Un autre point de vue intéressant est celui du groupe de « Littérature et Modernité Périphérique » qui attribue à la Littérature un caractère politique et une possibilité d’émancipation et d’intervention sociale, rappelant encore l’importance de l’histoire et des idéologies pour les études littéraires.On trouve même des positions qui proposent de penser la littérature dans une perspective anthropologique.

D’une manière générale, le développement régional, l’importance des échanges avec d’autres disciplines, la nécessité de changement au niveau des politiques d’Education et de Recherche et les questionnements épistémologiques et méthodologiques qui produisent de nouvelles manières de penser la Littérature sont les points les plus abordés et les plus importants des exposés.
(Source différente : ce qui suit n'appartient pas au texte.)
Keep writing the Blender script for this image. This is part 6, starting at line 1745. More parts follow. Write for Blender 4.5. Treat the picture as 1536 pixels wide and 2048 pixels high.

Le changement du nom du Programme de post-graduation de l’Université de Brasilia ─ de « Littérature Brésilienne » et « Théorie Littéraire » pour «  Littérature et Pratiques Sociaux » ─ annoncé dans la revue n’est pas un hasard et reflète toutes ces nouvelles perspectives et inquiétudes.

Note de bas de page 2 :

Nacionalidade e literatura. Os caminhos da alteridade. Florianópolis, Editora da UFSC, 1992.
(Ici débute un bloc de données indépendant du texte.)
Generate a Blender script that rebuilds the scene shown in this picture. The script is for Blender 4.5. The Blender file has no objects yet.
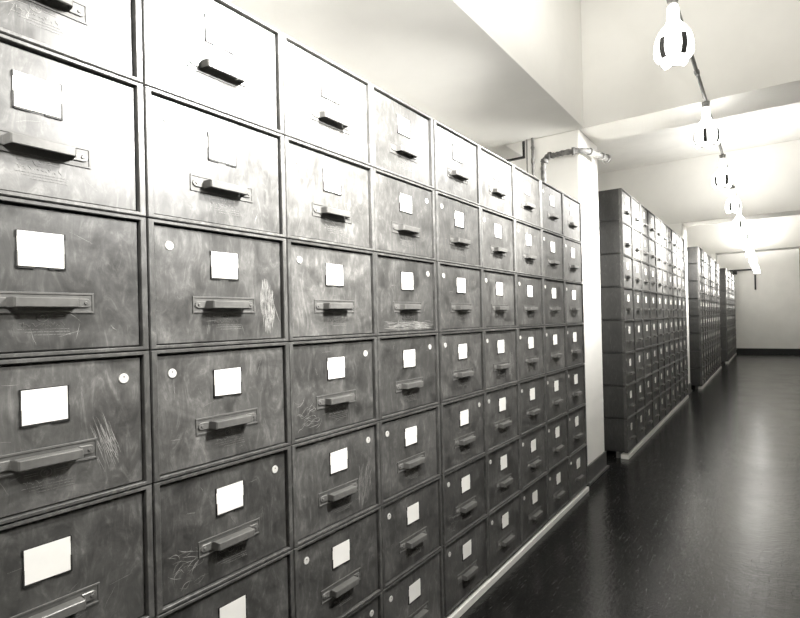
import bpy, bmesh, math, random
from mathutils import Vector, Matrix
random.seed(7)
SC = bpy.context.scene
COL = SC.collection

# ------------------------------------------------------------------ numbers
W = 0.4262          # width pitch of one drawer unit along the aisle
H = 0.311           # height pitch
FLOOR = -0.05       # units stand on a low white strip, their base is z = 0
CEIL = 3.85
BEAM = 2.80
XMIN, XMAX = -3.0, 20.0
YWALL, YRIGHT = 1.40, -1.95

# ------------------------------------------------------------------ materials
def mat(name):
    m = bpy.data.materials.new(name); m.use_nodes = True
    nt = m.node_tree
    b = nt.nodes['Principled BSDF']
    return m, nt, b

def noise(nt, scale, detail=4, rough=.55, vec=None, dist=0):
    n = nt.nodes.new('ShaderNodeTexNoise')
    n.inputs['Scale'].default_value = scale
    n.inputs['Detail'].default_value = detail
    n.inputs['Roughness'].default_value = rough
    n.inputs['Distortion'].default_value = dist
    if vec is not None: nt.links.new(vec, n.inputs['Vector'])
    return n

def ramp(nt, fac, stops):
    r = nt.nodes.new('ShaderNodeValToRGB')
    e = r.color_ramp.elements
    while len(e) < len(stops): e.new(.5)
    for el, (p, c) in zip(e, stops):
        el.position = p
        el.color = (*c, 1) if len(c) == 3 else c
    nt.links.new(fac, r.inputs[0])
    return r

def math_node(nt, op, a, b):
    n = nt.nodes.new('ShaderNodeMath'); n.operation = op
    for i, v in enumerate((a, b)):
        if isinstance(v, (int, float)): n.inputs[i].default_value = v
        else: nt.links.new(v, n.inputs[i])
    return n.outputs[0]

def mix_rgb(nt, kind, fac, a, b):
    n = nt.nodes.new('ShaderNodeMix'); n.data_type = 'RGBA'; n.blend_type = kind
    for s, v in ((n.inputs[0], fac), (n.inputs[6], a), (n.inputs[7], b)):
        if isinstance(v, (int, float)): s.default_value = v
        elif isinstance(v, tuple): s.default_value = (*v, 1)
        else: nt.links.new(v, s)
    return n.outputs[2]

def warm(g):                    # the print's faint sepia
    return (g, g * .985, g * .94)

def bump(nt, b, height, strength, dist=.002):
    n = nt.nodes.new('ShaderNodeBump')
    n.inputs['Strength'].default_value = strength
    n.inputs['Distance'].default_value = dist
    nt.links.new(height, n.inputs['Height'])
    nt.links.new(n.outputs[0], b.inputs['Normal'])

def shifted_coords(nt):
    tc = nt.nodes.new('ShaderNodeTexCoord')
    oi = nt.nodes.new('ShaderNodeObjectInfo')
    mul = math_node(nt, 'MULTIPLY', oi.outputs['Random'], 37.0)
    va = nt.nodes.new('ShaderNodeVectorMath'); va.operation = 'ADD'
    nt.links.new(tc.outputs['Object'], va.inputs[0]); nt.links.new(mul, va.inputs[1])
    return va.outputs[0], oi.outputs['Random']

def paint(name, g, rough=.36, var=.25, mottle=.35):
    """worn enamel on sheet steel"""
    m, nt, b = mat(name)
    v, rnd = shifted_coords(nt)
    n1 = noise(nt, 9, 6, .65, v, .6)
    n2 = noise(nt, 70, 3, .6, v)
    r1 = ramp(nt, n1.outputs[0], [(.3, warm(1 - mottle)), (.52, warm(1.0)), (.72, warm(min(1.9, 1 + mottle * 1.3)))])
    c = mix_rgb(nt, 'MULTIPLY', 1.0, r1.outputs[0], (g, g, g))
    r2 = ramp(nt, n2.outputs[0], [(.35, (.86,) * 3), (.65, (1.0,) * 3)])
    c = mix_rgb(nt, 'MULTIPLY', 1.0, c, r2.outputs[0])
    mpn = nt.nodes.new('ShaderNodeMapping'); mpn.inputs['Scale'].default_value = (1.0, 1.0, .35)
    nt.links.new(v, mpn.inputs[0])
    n3 = noise(nt, 26, 8, .72, mpn.outputs[0], 2.2)
    r3 = ramp(nt, n3.outputs[0], [(.34, (.72,) * 3), (.52, (1, 1, 1)), (.64, (1.6,) * 3), (.78, (2.6,) * 3)])
    c = mix_rgb(nt, 'MULTIPLY', 1.0, c, r3.outputs[0])
    k = math_node(nt, 'ADD', math_node(nt, 'MULTIPLY', rnd, var * 2), 1 - var)
    rr = nt.nodes.new('ShaderNodeCombineColor')
    for i in range(3): nt.links.new(k, rr.inputs[i])
    c = mix_rgb(nt, 'MULTIPLY', 1.0, c, rr.outputs[0])
    nt.links.new(c, b.inputs['Base Color'])
    rg = ramp(nt, n1.outputs[0], [(.3, (rough - .07,) * 3), (.7, (rough + .12,) * 3)])
    nt.links.new(rg.outputs[0], b.inputs['Roughness'])
    b.inputs['Specular IOR Level'].default_value = .8
    bump(nt, b, n2.outputs[0], .06, .001)
    return m

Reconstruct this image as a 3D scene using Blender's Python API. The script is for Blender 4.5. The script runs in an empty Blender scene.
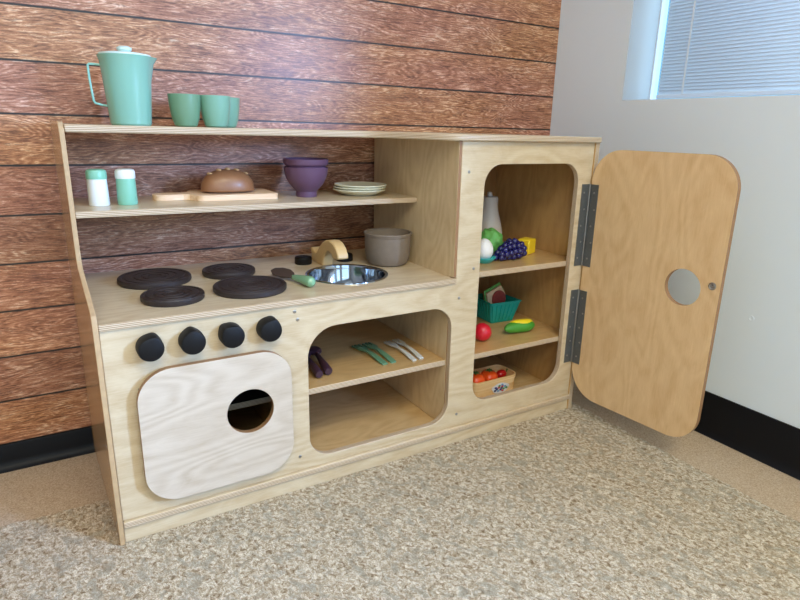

Pour conclure avec les mots de Stevens, il faut adopter un comportement de « cannibalisme » culturel, idée développé par Bellei (1992)2 qui soutient l’importance d’absorber des connaissances d’autres pays et d’autres cultures, tout en conservant sa propre hégémonie culturelle, élément fondamental, pas seulement pour un pays comme le Brésil, mais pour tous les pays qui sont aujourd’hui intégrés au scénario de la globalisation mondiale.